3) That nothing could ever be explained by only one factor. Nothing is strictly ethnic, nothing is strictly religious, nothing is strictly socio-economic; social classes’ fractures, as it is said, do not explain everything; far from that…
This rejection of mono causal simplism is a key point, because today it tends to reduce international relations to a clash of religions, or to a clash between Good and Evil, or to a clash between capitalism and exploited people…
This is all of these kinds of simplifications – on the opposite of the scientific sense, of the spirit of Reason – that we reject.
We are all united around the placid analysis of a global truth, which may be complex, but at the same time always intelligible.
1) Those who think that all is religious will discover the influence of so many other factors.
2) Those who think that ethnic groups, peoples are fictions, will be convinced, in the end, that denying History, it could come back, like a slap in the face, with much more violence.
3) Those who believe that everything is economical will be finally shocked by the weight of cultural geography and the power of history.
They will realize that peoples could confront each other for the possession of a tiny portion of territory without any peculiar economical resource, only because land still remains sacred.
4) Those who think that peace, love and freedom between people could impose themselves only in few years, and from outside, will become shocked by the weight of long hates, of political cultures as well…

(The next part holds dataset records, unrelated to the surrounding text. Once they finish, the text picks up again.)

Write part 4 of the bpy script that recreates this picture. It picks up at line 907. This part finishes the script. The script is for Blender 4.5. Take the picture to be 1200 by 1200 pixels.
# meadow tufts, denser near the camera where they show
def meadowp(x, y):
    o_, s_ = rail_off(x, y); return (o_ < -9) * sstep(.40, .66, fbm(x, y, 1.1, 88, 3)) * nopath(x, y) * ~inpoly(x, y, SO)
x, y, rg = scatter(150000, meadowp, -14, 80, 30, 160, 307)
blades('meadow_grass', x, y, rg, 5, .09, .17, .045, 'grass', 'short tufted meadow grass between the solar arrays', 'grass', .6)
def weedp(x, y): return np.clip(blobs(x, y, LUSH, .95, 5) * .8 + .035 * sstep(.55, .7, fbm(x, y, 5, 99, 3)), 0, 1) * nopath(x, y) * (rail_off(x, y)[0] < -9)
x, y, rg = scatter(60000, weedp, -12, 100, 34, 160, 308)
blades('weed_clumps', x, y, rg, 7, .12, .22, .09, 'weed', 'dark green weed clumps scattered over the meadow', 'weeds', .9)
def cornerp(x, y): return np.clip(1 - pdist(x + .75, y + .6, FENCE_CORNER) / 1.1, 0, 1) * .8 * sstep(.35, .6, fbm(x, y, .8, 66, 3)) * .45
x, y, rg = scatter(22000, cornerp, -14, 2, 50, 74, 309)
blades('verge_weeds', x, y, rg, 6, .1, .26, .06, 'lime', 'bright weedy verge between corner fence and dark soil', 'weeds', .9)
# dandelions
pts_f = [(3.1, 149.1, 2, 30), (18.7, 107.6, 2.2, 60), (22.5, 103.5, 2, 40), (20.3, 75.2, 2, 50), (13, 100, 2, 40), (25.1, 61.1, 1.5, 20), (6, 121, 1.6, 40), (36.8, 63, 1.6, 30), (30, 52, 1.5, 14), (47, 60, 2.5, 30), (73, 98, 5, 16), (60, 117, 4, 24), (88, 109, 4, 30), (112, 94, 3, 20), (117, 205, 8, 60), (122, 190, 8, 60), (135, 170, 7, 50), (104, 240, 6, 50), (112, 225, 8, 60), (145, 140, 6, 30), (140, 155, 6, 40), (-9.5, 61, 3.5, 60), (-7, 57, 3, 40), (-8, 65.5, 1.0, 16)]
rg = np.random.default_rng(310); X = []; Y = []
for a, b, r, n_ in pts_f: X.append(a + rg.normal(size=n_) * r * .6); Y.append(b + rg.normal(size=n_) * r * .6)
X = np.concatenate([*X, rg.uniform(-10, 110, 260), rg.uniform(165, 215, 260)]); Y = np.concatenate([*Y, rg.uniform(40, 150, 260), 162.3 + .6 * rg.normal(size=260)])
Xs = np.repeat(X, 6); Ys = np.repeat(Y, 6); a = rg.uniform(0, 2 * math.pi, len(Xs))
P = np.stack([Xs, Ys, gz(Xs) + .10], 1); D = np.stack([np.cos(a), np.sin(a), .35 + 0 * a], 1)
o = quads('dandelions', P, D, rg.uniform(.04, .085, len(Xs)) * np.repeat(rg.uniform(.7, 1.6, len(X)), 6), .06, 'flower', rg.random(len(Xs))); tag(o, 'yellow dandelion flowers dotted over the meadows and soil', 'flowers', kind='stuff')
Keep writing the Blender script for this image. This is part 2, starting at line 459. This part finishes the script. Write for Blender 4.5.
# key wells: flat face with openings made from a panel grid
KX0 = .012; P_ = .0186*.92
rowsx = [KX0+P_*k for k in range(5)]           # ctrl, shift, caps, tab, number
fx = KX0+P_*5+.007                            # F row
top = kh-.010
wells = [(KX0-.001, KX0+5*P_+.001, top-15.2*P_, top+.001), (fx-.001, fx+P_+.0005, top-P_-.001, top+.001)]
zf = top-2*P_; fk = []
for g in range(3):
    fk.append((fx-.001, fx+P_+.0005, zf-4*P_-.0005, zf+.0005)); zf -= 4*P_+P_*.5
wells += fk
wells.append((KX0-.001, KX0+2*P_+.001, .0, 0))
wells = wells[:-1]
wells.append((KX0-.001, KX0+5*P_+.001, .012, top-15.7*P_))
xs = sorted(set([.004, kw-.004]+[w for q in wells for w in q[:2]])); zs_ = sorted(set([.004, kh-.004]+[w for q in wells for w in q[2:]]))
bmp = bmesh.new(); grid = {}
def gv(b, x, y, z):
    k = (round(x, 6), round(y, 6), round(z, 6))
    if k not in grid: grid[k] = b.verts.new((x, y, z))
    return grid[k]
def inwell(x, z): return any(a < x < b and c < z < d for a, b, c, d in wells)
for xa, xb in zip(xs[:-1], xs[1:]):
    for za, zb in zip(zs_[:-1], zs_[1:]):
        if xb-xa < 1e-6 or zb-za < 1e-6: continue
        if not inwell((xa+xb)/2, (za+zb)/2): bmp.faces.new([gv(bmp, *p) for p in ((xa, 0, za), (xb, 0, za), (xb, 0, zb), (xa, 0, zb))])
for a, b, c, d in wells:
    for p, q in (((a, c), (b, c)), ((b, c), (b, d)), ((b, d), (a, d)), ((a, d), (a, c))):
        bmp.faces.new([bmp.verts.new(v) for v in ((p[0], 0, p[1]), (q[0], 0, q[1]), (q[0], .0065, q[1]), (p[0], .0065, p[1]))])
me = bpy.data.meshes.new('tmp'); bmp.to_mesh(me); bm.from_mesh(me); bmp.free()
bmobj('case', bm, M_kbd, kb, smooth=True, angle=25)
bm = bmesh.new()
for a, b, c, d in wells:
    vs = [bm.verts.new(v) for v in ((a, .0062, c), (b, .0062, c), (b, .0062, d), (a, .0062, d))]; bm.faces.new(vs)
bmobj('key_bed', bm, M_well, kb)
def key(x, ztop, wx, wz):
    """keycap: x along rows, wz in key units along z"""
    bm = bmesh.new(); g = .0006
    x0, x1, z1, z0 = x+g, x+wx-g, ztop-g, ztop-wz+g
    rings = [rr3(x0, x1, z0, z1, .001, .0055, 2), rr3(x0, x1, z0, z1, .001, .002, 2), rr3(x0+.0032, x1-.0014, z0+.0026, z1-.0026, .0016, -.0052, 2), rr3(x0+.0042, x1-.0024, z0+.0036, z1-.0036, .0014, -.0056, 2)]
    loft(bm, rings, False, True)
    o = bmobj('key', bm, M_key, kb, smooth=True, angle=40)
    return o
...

Factor’s diversity and the richness of geopolitical analysis contribute to that atmosphere of serenity, at the “Académie Internationale de Geopolitique”. This, because, at any time, an analysis should be reduced to a caricature, owing to complexity; then, at any time, one nation, one culture, should and could be reduced to a mono-dimensional entity.
Finally, we propose a systematic and adaptable method of analysis, as well as a basic geopolitical knowledge on large zone and fundamentals themes on international relations.
Geopolitics, as it is introduce here, is a discipline still uncommon in France; let me tell you. The road is long and hard.
We can see that, however, what we would call a “neo realist stream” in the US, is now emerging. A school of Geopolitics de-marxi-sized, with not any psychological obsessive feelings (décomplexée), in front of realities, which it comprehend plainly, but at the same time, a school which is still sticked by the scientific goal of analysis.
In the United States, neo-realists’ analyses serve power/political goals by clear manners: we just have to look at what is done inside many US think tanks… Rand Corporation, Heritage Foundation, Brookings Institution, to quote only few of them: all of them are working closely with the executive; in short, they are all inside power circles, either republican or democrat.
French neo-realists are not at this level, let me tell you! In fact they stand far from any power goals. Their goal remains scientific and only scientific. What they want, what we want, is that reality could be analyzed as it is genuinely, and not as we wanted it to be. In other words, a de-ideologized reality.
To conclude, Ladies and Gentlemen, I would say that Geopolitics is only a method, a tool; a tool and a method to understand the world, and to approach international relations. And it should remain so.
Of course, we are not naive, and we all know that this tool is utilized by some Governments, often in order to justify their moves/acts.
When soldiers came to arrest Archimedes, he was drawing circles on the ground. He just said to them: “Do what you have to do, but don’t erase my circles”. So, let’s focus on drawing our circles the best as we can, for the beauty of the gesture, that’s all.